A vitória da luz sobre a escuridão é uma ambição que nos dura desde sempre. A invencibilidade do fogo, esse ardil de Prometeu. Após adquirimos o poder do fogo julgámo-nos invencíveis. Desejamos que a realidade brilhe, deve ser isso. Desejamos tanto que a realidade se cinja ao fenómeno do brilho que tudo parece brilhar. Somos contudo idênticos à linha do equador; e isso significa que em nós não há solstícios. Doze horas de luz e doze horas de escuridão - eis tudo o que somos.
Sim, todas as nossas vitórias se fundam em meras ilusões. Tendemos para olhar a realidade tal qual pretendíamos que ela fosse. É aí que reside a nossa ilusão.

Doze horas de luz e doze horas de escuridão. 

Em nós, em nós não há solstícios.


Fotografia: José João Loureiro
Texto: Rui Carvalho

domingo, 4 de fevereiro de 2018

Tale of a man who whispered to the flowers - XXIX - Fotografia: Céu Baptista; Texto: Rui Carvalho



Breves estilhaços de uma qualquer explosão, somos dados com a matéria do mundo. Ardemos até ao arrefecimento, e depois arrefecemos muito; tanto que nossos corpos apenas se adequam ao frio. São imensas as rochas gravitando a nossa pele, e também nós gravitamos como os rochedos. 
Cumprimos a lei da atracção. 
Quase sempre somos chamados pelas pequenas coisas. 
Como um enxame de moscas, somos facilmente atraídos para a pequenez do mundo.

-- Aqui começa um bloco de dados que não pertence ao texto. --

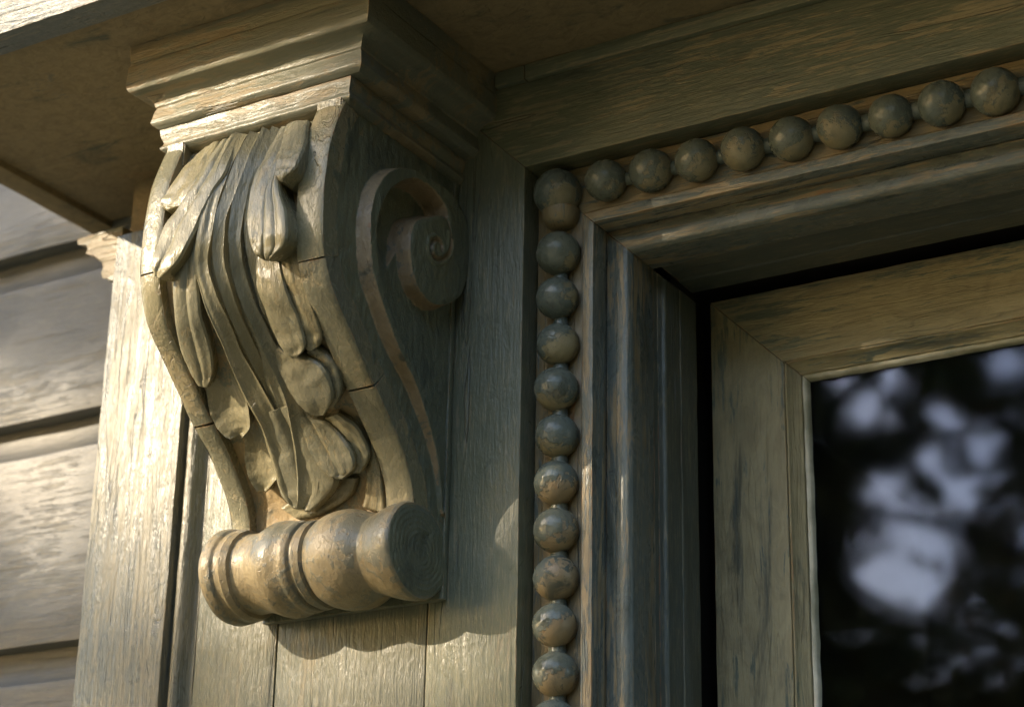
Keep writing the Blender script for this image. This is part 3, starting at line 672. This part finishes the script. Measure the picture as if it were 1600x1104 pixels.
H2 = hgt.reshape(nz, ny_); gy = np.abs(np.diff(H2, axis=1))[:-1, :]; gz = np.abs(np.diff(H2, axis=0))[:, :-1]
steep = ((gy > 0.0006) | (gz > 0.0006)).ravel()
idx = np.zeros(len(_s.data.polygons), dtype=np.int32); idx[:len(steep)] = steep[:len(idx)]
_s.data.polygons.foreach_set('material_index', idx)
# plain left side and back board
V = []; F = []
for i, z in enumerate(np.linspace(ZT, -0.285, 80)):
    yf = (yF(z) if z > -0.262 else -0.0425) + 0.0005
    V += [(XL + 0.0006, yf, z), (XL + 0.0006, 0, z)]
    if i: F.append((2 * i - 2, 2 * i - 1, 2 * i + 1, 2 * i))
link('plain_side', V, F, M['side'], brk)
board_z('back_board', rect(XL + 0.003, XRB + 0.0018, -0.0060, -0.0008), -0.3150, 0.001, M['side'], brk, amp=0.0004)

# ---- turned roll at the foot
cy, cz, SQ = -0.0352, -0.2880, 0.875
rp = [(XRB + 0.0006, 0.0), (XRB + 0.0006, 0.030), (XRB + 0.0004, 0.0366), (-0.0590, 0.0380), (-0.0640, 0.0380), (-0.0705, 0.0366), (-0.0760, 0.0345), (-0.0810, 0.0325), (-0.0850, 0.0314), (-0.0862, 0.0312), (-0.0880, 0.0322),
      (-0.0930, 0.0352), (-0.0990, 0.0378), (-0.1060, 0.0392), (-0.1130, 0.0394), (-0.1200, 0.0380), (-0.1260, 0.0354), (-0.1295, 0.0330), (-0.1310, 0.0318), (-0.1325, 0.0345), (-0.1370, 0.0356), (-0.1385, 0.0345), (-0.1395, 0.0326), (-0.1420, 0.0326), (-0.1432, 0.0350), (-0.1470, 0.0366), (-0.1495, 0.0362),
      (-0.1520, 0.0366), (-0.1580, 0.0384), (-0.1640, 0.0384), (-0.1700, 0.0362), (-0.1760, 0.0336), (-0.1820, 0.0320), (-0.1890, 0.0316), (-0.1930, 0.0322), (-0.1940, 0.0350), (-0.1985, 0.0370), (-0.2005, 0.0362), (-0.2040, 0.0364), (-0.2060, 0.0384), (-0.2120, 0.0390), (-0.2150, 0.0376), (-0.2156, 0.030), (-0.2156, 0.0)]
fine_ = []
for (xa, ra), (xb, rb) in zip(rp[:-1], rp[1:]):
    for q in range(3): fine_.append((xa + (xb - xa) * q / 3, ra + (rb - ra) * q / 3))
fine_.append(rp[-1])
rings = []
na = 96
V = []; F = []
for i, (x, r_) in enumerate(fine_):
    for j in range(na):
        a = 2 * math.pi * j / na
        wv = 1 + 0.006 * mnoise.noise(Vector((x * 40, math.cos(a) * 2, math.sin(a) * 2)))
        V.append((x, min(cy + math.cos(a) * r_ * wv * (0.985), -0.0009), cz + math.sin(a) * r_ * wv * SQ))
for i in range(len(fine_) - 1):
    for j in range(na):
        a = i * na + j; b = i * na + (j + 1) % na; F.append((a, b, b + na, a + na))
V = wob(V, 0.0006, 60, 3); V = wob(V, 0.0002, 220, 5)
V[:, 1] = np.minimum(V[:, 1], -0.0009)
link('foot_roll', V, F, M['roll'], brk, angle=42)
# end grain rings on the roll's right end
V = []; F = []; nr_, na_ = 34, 84
for i in range(nr_ + 1):
    r_ = 0.0366 * i / nr_
    for j in range(na_):
        a = 2 * math.pi * j / na_
        h = 0.00022 * math.sin(r_ * 1500 + 2.2 * mnoise.noise(Vector((math.cos(a), math.sin(a), r_ * 50)))) + 0.0007 * mnoise.noise(Vector((math.cos(a) * r_ * 90, 4, math.sin(a) * r_ * 90)))
        V.append((XRB + 0.0016 + h - 0.0016 * (r_ / 0.0366) ** 10, min(cy + math.cos(a) * r_, -0.0009), cz + math.sin(a) * r_ * SQ))
for i in range(nr_):
    for j in range(na_):
        a = i * na_ + j; b = i * na_ + (j + 1) % na_; F.append((a, b, b + na_, a + na_))
link('roll_end', V, F, M['side'], brk, angle=70)

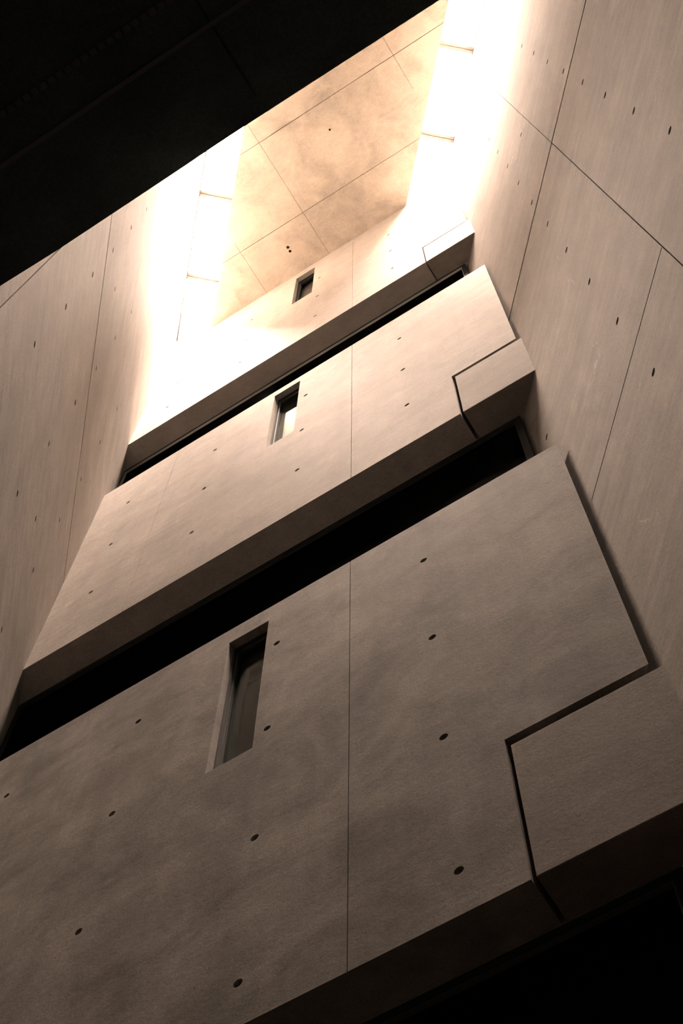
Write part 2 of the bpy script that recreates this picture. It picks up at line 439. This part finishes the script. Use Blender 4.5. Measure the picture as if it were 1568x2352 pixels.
# deep zenith, brightest ring around it, dimmer low down; invented to steer the falloff
nt = w.node_tree; tcw = nt.nodes.new('ShaderNodeTexCoord'); sx = nt.nodes.new('ShaderNodeSeparateXYZ')
nt.links.new(tcw.outputs['Generated'], sx.inputs[0])
def wm(op, a, b=None):
    n = nt.nodes.new('ShaderNodeMath'); n.operation = op
    for i, v in enumerate((a, b)):
        if v is None: continue
        if isinstance(v, (int, float)): n.inputs[i].default_value = v
        else: nt.links.new(v, n.inputs[i])
    return n.outputs[0]
sin_t = wm('SQRT', wm('MAXIMUM', wm('SUBTRACT', 1.0, wm('MULTIPLY', sx.outputs['Z'], sx.outputs['Z'])), 0.0))
SKY = 1460
rp = nt.nodes.new('ShaderNodeValToRGB'); nt.links.new(sin_t, rp.inputs[0])
stops = ((0, .02), (.10, .10), (.16, .34), (.22, .74), (.31, 1.0), (.42, .88), (.54, .62), (.68, .42), (1.0, .30))
el = rp.color_ramp.elements
while len(el) < len(stops): el.new(.5)
for e, (p, v) in zip(el, stops): e.position = p; e.color = (v, v, v, 1)
nt.links.new(wm('MULTIPLY', rp.outputs[0], SKY), bg.inputs[1])
for lx in (-45.8, -7.1):
    ld = bpy.data.lights.new('skylight_portal', 'AREA'); ld.shape = 'RECTANGLE'
    ld.size = 46 * K; ld.size_y = 5.2 * K; ld.cycles.is_portal = True
    lo = bpy.data.objects.new('skylight_portal', ld); col.objects.link(lo)
    lo.location = W(lx + 14 * TAN, 16, 201); lo.rotation_euler = (0, 0, TH)

# ------------------------------------------------------------------ thin scatter volume added to imitate lens bloom round the skylights
vm, vnt, vo_ = nodes_of('thin_bloom_volume')
vs = vnt.nodes.new('ShaderNodeVolumeScatter'); vs.inputs['Density'].default_value = .0002; vs.inputs['Anisotropy'].default_value = .975
vnt.links.new(vs.outputs[0], vo_.inputs['Volume'])
prof = [(-30, -15), (29.9, -15), (29.9, 191.8), (2.35, 191.8), (2.35, 42.8), (-30, 42.8)]
mb = MB(); mb.prism([(xl(y) + .1, y, z) for y, z in prof], [(xr(y) - .1, y, z) for y, z in prof]); hz = mb.build('bloom_volume', vm)
tag(hz, 'thin scatter volume added in the shaft for lens bloom round the skylights', 'bloom_volume', kind='stuff')
# ------------------------------------------------------------------ camera
Rm = ((0.84680613, 0.53182412, 0.00908202), (-0.4921161, 0.78983132, -0.36604404), (-0.20184431, 0.30549893, 0.93055321))
cd = bpy.data.cameras.new('camera'); cam = bpy.data.objects.new('camera', cd); col.objects.link(cam)
rt, dn, fw = (Vector(r) for r in Rm)
m = Matrix((rt, -dn, -fw)).transposed().to_4x4(); m.translation = Vector((0, 0, EYE))
cam.matrix_world = m
cd.sensor_fit = 'VERTICAL'; cd.sensor_height = 36; cd.sensor_width = 24; cd.lens = 3228.1257 / 2352 * 36
cd.clip_start = .05; cd.clip_end = 200
sc.camera = cam
sc.view_settings.view_transform = 'Standard'; sc.view_settings.look = 'None'
sc.view_settings.gamma = 1; sc.view_settings.use_curve_mapping = False
sc.view_settings.exposure = 0.0
sc.cycles.max_bounces = 6; sc.cycles.diffuse_bounces = 5; sc.cycles.volume_bounces = 0; sc.cycles.adaptive_min_samples = 16; sc.cycles.glossy_bounces = 2; sc.cycles.caustics_reflective = False; sc.cycles.caustics_refractive = False; sc.cycles.use_adaptive_sampling = True; sc.cycles.adaptive_threshold = .12; sc.cycles.transparent_max_bounces = 8
sc.cycles.sample_clamp_indirect = 0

Em redor da pequenez formamos então grandes multidões. 
Uma multidão forma-se por dois motivos fundamentais: ou porque estamos já tão cegos que não discernimos um caminho que valha a pena seguir; ou porque há uma qualquer chama que arde e nós somos chamados por ela. 
De qualquer modo, é fundamental que saibamos discernir entre a ardência e o fogo fátuo. 
Como poderá existir vida após a morte se não existir sequer vida durante a vida?